--- start Material ---

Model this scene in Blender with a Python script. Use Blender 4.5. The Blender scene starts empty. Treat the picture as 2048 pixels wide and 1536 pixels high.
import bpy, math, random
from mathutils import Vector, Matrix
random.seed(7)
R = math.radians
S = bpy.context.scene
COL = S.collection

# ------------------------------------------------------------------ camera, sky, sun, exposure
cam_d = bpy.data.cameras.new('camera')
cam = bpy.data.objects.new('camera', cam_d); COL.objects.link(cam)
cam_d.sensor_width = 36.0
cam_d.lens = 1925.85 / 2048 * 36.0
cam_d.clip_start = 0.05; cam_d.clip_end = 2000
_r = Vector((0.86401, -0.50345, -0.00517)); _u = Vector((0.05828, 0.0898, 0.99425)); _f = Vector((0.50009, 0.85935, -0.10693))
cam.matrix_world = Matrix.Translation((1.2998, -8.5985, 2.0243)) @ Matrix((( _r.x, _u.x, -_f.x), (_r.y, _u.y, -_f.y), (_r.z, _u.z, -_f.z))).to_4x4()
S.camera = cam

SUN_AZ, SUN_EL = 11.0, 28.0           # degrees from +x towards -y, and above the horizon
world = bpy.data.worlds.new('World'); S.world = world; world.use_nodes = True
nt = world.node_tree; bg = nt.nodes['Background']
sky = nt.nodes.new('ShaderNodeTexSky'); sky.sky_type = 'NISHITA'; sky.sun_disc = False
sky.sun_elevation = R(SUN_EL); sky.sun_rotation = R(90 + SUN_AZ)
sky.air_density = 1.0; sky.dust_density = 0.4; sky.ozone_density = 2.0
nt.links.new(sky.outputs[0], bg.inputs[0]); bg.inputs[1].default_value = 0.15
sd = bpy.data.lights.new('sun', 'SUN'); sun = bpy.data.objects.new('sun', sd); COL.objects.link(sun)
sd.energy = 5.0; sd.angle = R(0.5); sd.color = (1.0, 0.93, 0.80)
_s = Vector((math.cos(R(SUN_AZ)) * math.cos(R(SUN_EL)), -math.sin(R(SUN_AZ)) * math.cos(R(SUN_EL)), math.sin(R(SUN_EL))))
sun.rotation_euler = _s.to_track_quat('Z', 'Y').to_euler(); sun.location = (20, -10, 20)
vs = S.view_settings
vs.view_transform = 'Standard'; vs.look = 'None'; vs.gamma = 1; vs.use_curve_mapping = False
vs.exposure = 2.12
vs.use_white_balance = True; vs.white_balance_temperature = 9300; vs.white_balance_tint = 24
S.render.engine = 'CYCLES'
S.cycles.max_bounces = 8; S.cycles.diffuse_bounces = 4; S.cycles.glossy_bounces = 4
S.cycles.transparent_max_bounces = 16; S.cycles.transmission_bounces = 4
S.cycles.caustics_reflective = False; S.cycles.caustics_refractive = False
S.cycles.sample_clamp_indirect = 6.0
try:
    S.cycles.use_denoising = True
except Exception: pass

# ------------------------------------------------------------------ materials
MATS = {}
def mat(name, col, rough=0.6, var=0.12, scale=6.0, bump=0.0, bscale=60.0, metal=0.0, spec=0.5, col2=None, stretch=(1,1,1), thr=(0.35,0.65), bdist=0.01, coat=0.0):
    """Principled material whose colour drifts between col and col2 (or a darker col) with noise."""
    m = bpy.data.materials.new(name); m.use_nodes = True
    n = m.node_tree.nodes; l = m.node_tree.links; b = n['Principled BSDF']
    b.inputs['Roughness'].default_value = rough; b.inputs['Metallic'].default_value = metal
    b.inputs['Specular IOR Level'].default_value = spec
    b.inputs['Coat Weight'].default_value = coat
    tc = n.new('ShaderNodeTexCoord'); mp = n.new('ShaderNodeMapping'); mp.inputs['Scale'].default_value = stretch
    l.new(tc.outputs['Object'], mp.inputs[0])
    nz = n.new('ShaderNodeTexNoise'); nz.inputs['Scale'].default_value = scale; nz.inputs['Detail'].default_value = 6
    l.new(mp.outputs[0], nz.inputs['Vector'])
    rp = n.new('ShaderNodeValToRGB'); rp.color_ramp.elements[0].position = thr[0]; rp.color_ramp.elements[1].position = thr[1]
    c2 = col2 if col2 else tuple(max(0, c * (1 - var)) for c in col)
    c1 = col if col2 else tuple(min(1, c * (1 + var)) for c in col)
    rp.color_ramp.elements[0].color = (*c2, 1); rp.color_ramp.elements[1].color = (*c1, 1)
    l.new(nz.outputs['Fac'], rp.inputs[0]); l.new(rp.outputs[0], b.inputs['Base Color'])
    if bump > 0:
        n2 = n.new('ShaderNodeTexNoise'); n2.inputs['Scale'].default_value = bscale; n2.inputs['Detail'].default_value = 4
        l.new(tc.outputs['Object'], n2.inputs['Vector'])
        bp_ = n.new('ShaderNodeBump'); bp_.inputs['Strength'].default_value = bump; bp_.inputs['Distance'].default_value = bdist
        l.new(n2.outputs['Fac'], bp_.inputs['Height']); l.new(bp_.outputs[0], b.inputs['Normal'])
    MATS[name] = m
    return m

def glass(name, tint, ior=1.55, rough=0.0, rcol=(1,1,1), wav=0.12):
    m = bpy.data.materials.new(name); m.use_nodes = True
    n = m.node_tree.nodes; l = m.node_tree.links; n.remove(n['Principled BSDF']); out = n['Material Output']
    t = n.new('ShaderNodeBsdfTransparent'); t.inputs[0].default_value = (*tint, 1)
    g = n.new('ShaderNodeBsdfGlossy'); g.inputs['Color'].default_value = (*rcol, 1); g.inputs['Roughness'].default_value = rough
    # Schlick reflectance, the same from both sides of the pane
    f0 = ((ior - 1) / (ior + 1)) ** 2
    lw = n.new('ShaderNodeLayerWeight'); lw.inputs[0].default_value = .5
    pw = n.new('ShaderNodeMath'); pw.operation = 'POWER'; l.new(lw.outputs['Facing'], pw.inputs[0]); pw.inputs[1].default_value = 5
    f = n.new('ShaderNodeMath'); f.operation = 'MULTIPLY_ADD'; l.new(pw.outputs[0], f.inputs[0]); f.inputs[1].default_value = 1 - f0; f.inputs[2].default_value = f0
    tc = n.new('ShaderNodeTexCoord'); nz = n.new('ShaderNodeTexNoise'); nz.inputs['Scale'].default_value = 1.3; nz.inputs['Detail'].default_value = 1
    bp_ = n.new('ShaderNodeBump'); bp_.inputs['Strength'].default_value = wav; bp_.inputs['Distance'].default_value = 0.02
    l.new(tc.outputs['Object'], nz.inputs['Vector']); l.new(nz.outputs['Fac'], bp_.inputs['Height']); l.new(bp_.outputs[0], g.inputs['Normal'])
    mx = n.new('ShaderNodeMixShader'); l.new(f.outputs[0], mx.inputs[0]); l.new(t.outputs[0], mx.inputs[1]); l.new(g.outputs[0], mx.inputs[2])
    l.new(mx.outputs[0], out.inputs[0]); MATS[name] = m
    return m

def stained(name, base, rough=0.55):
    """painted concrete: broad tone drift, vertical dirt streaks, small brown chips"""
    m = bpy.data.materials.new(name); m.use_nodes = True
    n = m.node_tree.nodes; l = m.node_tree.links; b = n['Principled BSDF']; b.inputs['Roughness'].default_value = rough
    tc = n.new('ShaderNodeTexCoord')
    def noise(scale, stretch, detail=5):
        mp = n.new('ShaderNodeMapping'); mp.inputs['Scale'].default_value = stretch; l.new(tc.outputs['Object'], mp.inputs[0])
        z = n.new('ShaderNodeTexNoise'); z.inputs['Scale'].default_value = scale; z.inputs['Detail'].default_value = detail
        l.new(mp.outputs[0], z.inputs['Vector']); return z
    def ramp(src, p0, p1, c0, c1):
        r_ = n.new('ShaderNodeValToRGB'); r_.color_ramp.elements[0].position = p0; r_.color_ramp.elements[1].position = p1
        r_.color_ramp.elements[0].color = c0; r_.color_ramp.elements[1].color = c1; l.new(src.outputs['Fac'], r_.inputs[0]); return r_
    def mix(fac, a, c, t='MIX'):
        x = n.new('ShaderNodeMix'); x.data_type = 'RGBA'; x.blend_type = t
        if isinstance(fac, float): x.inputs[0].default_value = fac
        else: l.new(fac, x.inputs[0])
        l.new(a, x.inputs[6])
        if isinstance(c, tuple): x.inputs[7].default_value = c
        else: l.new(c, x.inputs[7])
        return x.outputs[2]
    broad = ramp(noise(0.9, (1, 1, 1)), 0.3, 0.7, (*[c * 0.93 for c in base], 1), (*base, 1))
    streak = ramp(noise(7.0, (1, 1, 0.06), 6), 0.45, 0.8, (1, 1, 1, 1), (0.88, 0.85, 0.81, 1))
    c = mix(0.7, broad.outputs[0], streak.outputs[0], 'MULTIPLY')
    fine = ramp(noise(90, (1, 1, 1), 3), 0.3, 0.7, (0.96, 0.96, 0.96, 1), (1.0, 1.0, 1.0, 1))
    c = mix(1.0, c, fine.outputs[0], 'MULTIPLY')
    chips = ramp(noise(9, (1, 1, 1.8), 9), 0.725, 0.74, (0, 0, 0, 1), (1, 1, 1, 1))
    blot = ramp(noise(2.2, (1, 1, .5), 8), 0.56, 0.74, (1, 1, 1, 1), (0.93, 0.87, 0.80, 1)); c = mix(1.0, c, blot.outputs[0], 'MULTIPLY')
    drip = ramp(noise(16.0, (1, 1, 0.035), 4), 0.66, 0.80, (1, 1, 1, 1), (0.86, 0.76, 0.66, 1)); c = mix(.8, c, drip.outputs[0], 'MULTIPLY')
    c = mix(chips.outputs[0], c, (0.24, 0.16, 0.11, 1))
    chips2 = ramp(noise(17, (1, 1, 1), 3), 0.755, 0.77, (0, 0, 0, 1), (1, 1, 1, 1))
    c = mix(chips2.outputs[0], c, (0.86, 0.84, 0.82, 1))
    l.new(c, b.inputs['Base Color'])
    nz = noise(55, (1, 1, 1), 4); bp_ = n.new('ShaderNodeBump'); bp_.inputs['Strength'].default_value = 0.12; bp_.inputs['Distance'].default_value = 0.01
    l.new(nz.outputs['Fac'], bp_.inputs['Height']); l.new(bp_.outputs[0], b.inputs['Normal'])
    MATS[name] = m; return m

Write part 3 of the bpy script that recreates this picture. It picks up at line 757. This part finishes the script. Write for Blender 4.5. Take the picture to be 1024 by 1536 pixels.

--- end Material ---

» Task prompt
Copy each line above where the string "with" occurs.

» The result
Model this scene in Blender with a Python script. Use Blender 4.5. The Blender scene starts empty. Treat the picture as 2048 pixels wide and 1536 pixels high.
    """Principled material whose colour drifts between col and col2 (or a darker col) with noise."""